[Start]

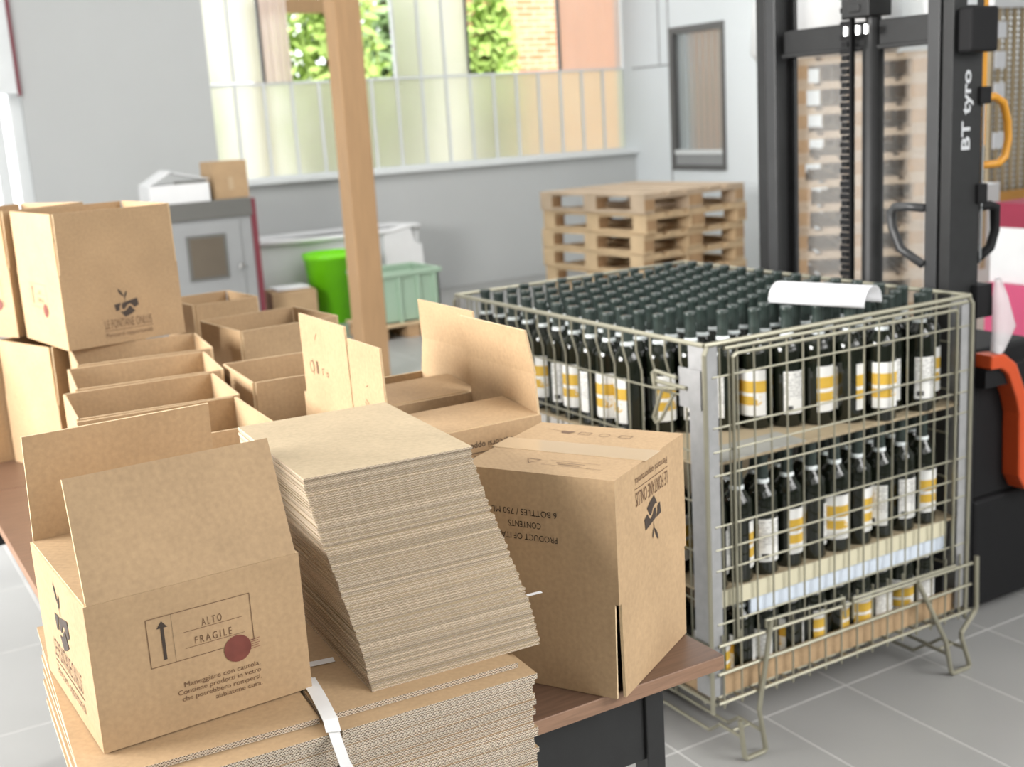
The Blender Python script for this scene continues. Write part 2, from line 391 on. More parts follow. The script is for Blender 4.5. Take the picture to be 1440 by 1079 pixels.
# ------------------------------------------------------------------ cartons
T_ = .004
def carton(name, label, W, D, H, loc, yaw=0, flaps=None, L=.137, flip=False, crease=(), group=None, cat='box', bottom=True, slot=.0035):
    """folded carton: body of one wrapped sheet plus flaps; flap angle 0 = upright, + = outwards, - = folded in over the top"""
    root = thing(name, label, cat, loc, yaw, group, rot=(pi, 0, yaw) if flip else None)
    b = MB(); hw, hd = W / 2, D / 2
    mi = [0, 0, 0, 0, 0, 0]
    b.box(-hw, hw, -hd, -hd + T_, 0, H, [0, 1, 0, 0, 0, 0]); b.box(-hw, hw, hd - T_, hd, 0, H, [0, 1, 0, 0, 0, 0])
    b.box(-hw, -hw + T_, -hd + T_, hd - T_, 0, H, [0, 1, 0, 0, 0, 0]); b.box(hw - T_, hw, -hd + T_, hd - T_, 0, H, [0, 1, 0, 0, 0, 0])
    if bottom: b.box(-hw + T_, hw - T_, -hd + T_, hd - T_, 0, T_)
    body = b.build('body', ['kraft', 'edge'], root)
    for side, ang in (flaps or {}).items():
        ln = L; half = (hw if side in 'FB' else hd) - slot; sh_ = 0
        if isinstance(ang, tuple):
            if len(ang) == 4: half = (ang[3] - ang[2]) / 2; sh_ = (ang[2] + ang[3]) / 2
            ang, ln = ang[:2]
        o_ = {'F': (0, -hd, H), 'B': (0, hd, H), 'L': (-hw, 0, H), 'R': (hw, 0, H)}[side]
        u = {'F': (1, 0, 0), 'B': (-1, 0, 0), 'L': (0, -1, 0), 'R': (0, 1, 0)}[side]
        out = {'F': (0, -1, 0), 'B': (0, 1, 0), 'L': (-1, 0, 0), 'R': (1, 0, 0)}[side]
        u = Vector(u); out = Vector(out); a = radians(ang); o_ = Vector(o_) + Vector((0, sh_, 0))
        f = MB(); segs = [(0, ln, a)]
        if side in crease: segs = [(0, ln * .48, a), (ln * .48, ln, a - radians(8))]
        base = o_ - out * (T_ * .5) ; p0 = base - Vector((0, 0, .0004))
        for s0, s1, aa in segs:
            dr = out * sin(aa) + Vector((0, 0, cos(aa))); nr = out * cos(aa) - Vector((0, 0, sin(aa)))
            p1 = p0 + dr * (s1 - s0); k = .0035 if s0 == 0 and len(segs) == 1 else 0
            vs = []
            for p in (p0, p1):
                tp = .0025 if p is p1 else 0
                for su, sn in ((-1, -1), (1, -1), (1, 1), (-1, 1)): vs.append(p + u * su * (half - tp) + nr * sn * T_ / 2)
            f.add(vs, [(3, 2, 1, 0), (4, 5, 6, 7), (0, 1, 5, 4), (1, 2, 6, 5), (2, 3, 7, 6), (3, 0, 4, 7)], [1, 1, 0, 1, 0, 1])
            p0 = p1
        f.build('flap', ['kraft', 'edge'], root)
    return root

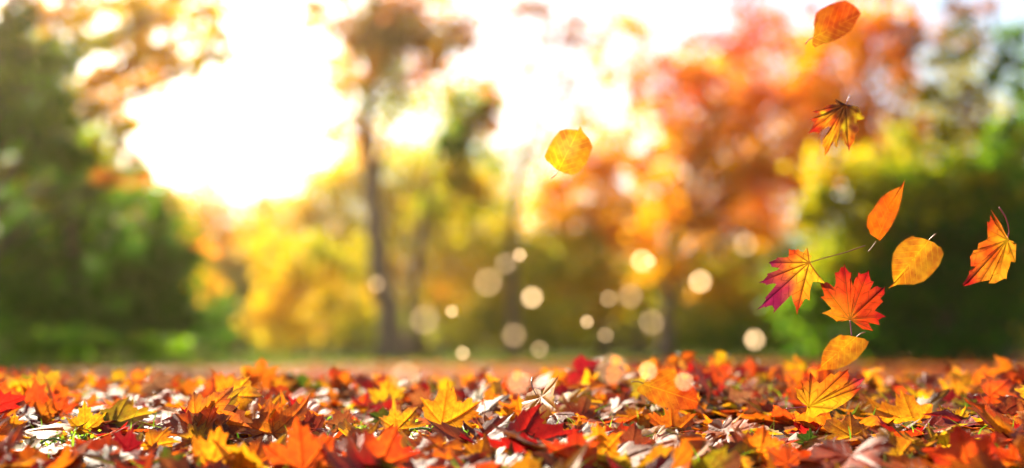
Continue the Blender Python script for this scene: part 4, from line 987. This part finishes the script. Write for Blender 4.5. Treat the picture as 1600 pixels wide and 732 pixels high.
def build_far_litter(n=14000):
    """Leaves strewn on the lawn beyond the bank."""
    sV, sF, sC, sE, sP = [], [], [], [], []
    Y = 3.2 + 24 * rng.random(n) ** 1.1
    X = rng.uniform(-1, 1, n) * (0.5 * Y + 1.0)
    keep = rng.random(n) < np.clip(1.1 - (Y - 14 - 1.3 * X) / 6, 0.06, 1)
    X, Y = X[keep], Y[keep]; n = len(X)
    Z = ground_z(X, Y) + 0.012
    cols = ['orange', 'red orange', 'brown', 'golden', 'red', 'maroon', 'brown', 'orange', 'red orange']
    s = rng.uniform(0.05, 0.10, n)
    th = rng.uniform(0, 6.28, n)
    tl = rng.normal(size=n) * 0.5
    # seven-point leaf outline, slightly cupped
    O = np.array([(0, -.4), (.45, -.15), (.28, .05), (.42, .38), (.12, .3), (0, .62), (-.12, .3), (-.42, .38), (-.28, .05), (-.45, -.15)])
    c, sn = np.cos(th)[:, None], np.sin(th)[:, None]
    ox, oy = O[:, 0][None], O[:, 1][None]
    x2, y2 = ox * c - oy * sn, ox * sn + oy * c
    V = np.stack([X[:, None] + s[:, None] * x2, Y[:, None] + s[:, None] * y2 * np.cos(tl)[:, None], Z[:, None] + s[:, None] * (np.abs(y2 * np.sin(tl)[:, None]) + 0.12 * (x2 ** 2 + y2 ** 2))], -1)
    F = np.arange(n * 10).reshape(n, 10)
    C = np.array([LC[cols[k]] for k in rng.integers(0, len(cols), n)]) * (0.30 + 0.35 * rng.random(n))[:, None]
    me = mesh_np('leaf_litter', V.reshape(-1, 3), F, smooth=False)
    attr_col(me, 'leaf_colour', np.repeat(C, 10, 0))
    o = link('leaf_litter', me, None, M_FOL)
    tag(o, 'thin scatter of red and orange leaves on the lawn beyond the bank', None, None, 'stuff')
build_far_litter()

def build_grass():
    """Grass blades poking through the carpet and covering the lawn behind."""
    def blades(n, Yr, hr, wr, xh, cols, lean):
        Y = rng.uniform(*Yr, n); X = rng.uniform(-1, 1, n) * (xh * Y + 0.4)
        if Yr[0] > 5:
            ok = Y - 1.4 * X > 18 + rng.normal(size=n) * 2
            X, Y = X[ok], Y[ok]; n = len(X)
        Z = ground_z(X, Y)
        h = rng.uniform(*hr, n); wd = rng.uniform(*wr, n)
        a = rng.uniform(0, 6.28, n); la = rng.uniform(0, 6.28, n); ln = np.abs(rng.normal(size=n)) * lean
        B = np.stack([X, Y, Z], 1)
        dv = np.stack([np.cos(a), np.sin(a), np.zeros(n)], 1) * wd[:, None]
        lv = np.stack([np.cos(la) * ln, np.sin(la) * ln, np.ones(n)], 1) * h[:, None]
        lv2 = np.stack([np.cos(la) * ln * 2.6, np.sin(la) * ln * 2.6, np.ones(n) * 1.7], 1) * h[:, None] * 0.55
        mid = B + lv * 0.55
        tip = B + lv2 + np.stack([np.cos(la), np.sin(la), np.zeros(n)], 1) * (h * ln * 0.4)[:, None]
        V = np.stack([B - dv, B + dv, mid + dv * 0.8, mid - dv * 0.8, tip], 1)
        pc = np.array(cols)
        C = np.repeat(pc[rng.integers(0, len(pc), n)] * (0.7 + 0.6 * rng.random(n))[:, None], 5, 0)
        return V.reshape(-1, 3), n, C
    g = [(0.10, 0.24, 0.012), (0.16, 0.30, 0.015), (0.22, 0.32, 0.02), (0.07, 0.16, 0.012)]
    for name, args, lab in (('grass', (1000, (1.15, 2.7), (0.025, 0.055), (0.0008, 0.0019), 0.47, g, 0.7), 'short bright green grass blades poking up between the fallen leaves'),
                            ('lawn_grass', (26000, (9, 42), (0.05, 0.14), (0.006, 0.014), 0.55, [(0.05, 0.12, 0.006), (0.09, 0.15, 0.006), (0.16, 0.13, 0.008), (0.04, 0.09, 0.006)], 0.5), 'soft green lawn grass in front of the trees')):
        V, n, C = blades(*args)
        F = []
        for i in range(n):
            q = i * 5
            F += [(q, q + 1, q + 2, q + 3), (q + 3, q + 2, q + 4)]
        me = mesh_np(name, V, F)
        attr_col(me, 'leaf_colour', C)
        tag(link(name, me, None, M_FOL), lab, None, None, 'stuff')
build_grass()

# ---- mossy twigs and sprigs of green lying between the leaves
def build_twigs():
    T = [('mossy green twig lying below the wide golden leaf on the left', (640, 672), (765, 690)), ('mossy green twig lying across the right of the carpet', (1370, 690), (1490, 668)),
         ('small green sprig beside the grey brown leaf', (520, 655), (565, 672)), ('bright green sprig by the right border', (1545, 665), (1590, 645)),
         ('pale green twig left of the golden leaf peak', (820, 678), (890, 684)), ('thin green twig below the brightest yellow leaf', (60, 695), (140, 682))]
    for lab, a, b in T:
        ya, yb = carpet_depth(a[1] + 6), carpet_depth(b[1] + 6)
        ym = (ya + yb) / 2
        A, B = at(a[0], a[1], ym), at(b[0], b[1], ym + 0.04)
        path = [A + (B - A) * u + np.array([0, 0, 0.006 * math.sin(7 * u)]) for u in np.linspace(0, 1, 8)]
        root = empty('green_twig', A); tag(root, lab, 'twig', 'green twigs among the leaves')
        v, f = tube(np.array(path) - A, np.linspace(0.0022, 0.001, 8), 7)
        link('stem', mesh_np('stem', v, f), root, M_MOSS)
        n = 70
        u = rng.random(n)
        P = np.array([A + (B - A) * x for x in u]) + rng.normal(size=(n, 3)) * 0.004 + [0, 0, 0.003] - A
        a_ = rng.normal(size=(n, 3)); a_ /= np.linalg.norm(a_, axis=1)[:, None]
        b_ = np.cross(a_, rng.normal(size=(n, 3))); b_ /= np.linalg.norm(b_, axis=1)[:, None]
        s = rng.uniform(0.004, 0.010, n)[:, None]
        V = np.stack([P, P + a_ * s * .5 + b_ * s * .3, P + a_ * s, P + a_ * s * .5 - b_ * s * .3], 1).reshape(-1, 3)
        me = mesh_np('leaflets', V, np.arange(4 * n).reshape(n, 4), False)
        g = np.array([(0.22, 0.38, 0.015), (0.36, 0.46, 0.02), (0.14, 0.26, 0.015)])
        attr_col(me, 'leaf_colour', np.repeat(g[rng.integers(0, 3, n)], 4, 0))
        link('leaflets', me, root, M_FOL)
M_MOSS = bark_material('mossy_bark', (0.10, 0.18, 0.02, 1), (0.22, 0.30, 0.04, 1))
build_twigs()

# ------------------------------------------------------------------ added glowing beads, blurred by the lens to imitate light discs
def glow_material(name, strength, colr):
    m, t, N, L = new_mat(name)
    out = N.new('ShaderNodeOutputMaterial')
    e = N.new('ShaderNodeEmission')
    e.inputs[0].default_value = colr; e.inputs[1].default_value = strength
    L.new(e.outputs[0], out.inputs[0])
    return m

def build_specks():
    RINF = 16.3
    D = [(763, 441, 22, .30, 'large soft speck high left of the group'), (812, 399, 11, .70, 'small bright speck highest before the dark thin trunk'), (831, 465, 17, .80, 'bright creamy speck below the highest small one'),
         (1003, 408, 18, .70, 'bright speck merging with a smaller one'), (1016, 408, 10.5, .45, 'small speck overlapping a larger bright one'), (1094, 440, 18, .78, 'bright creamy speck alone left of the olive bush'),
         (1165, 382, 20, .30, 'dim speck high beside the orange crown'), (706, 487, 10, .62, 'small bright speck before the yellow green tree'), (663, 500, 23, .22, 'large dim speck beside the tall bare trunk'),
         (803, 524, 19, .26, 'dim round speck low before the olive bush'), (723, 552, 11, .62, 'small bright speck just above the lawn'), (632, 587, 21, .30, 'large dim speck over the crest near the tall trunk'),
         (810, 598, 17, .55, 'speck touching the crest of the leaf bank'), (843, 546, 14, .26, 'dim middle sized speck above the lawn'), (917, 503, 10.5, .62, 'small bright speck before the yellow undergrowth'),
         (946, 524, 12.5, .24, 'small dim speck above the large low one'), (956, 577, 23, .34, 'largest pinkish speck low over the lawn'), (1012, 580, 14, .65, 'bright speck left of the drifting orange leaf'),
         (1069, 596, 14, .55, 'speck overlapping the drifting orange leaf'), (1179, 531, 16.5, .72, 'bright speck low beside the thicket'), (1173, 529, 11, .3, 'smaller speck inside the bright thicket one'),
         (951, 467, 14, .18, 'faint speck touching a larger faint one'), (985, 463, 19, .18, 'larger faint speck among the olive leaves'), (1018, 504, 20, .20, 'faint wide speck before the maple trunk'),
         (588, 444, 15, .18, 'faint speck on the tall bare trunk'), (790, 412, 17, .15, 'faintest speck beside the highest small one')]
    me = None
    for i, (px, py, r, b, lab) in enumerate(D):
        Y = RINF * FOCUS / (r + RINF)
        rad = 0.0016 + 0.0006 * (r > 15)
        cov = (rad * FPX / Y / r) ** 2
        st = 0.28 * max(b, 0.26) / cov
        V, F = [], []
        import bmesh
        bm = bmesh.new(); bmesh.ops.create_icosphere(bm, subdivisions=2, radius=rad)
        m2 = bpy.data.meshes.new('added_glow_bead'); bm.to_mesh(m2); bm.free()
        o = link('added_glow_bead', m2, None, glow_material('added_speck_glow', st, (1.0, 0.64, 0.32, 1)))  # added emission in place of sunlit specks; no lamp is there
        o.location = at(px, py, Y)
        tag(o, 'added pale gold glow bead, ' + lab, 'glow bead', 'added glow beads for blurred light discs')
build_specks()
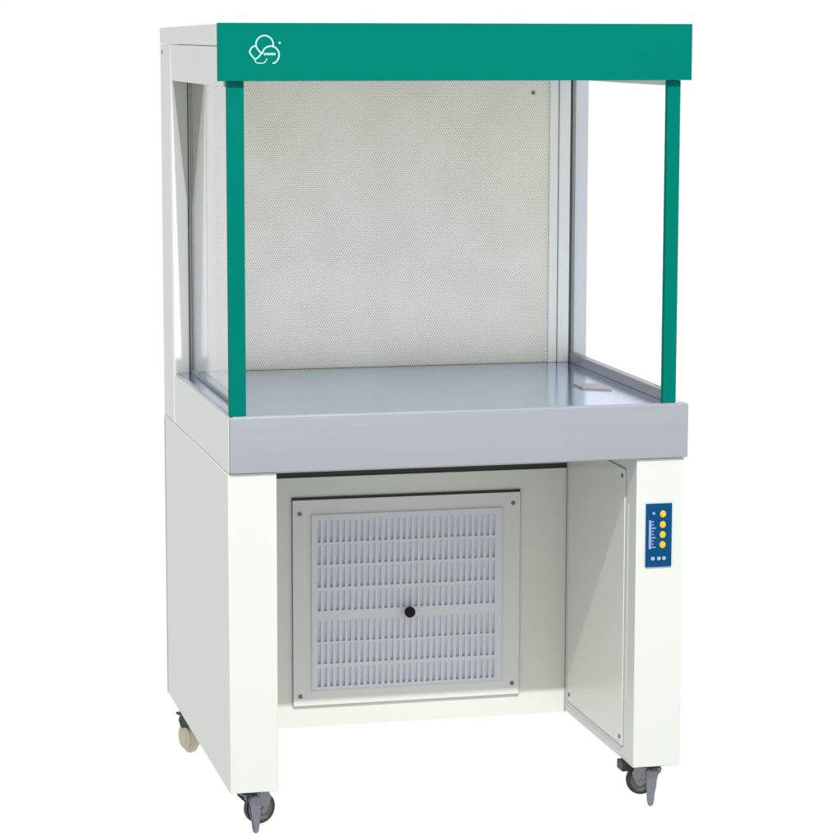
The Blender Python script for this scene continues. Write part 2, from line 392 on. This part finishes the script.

[End]

> TASK OBJECTIVE: Scan the entries above and work out how many lines include the word "finishes"; the reply is that number alone.

> WORKED SOLUTION: 2